The Smaller Evil by Stephanie Kuehn

So I finished The Smaller Evil over the weekend and I'm just not sure what to think.  On one hand I enjoyed it because it was a book that keeps you thinking and keeps you guessing.  Something terrible has happened and Arman is trying to figure out what exactly it is.  Was he responsible?  Did he imagine the whole thing?  Is there a much bigger and more sinister plan going on? 

I like books that want you to try and figure out the puzzle, but there was something about this one that just didn't stick with me.  There were moments that I didn't want to put it down, but the overall experience just left me kind of indifferent. 

From Amazon:

Sometimes the greater good requires the smaller evil.
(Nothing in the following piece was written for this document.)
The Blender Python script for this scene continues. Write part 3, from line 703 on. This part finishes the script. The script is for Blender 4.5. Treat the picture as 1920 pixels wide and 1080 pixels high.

17-year-old Arman Dukoff can't remember life without anxiety and chronic illness when he arrives at an expensive self-help retreat in the remote hills of Big Sur. He’s taken a huge risk—and two-thousand dollars from his meth-head stepfather—for a chance to "evolve," as Beau, the retreat leader, says.

Beau is complicated. A father figure? A cult leader? A con man? Arman's not sure, but more than anyone he's ever met, Beau makes Arman feel something other than what he usually feels—worthless.

The retreat compound is secluded in coastal California mountains among towering redwoods, and when the iron gates close behind him, Arman believes for a moment that he can get better. But the program is a blur of jargon, bizarre rituals, and incomprehensible encounters with a beautiful girl. Arman is certain he's failing everything. But Beau disagrees; he thinks Arman has a bright future—though he never says at what.

And then, in an instant Arman can't believe or totally recall, Beau is gone. Suicide? Or murder? Arman was the only witness and now the compound is getting tense. And maybe dangerous.

As the mysteries and paradoxes multiply and the hints become accusations, Arman must rely on the person he's always trusted the least: himself.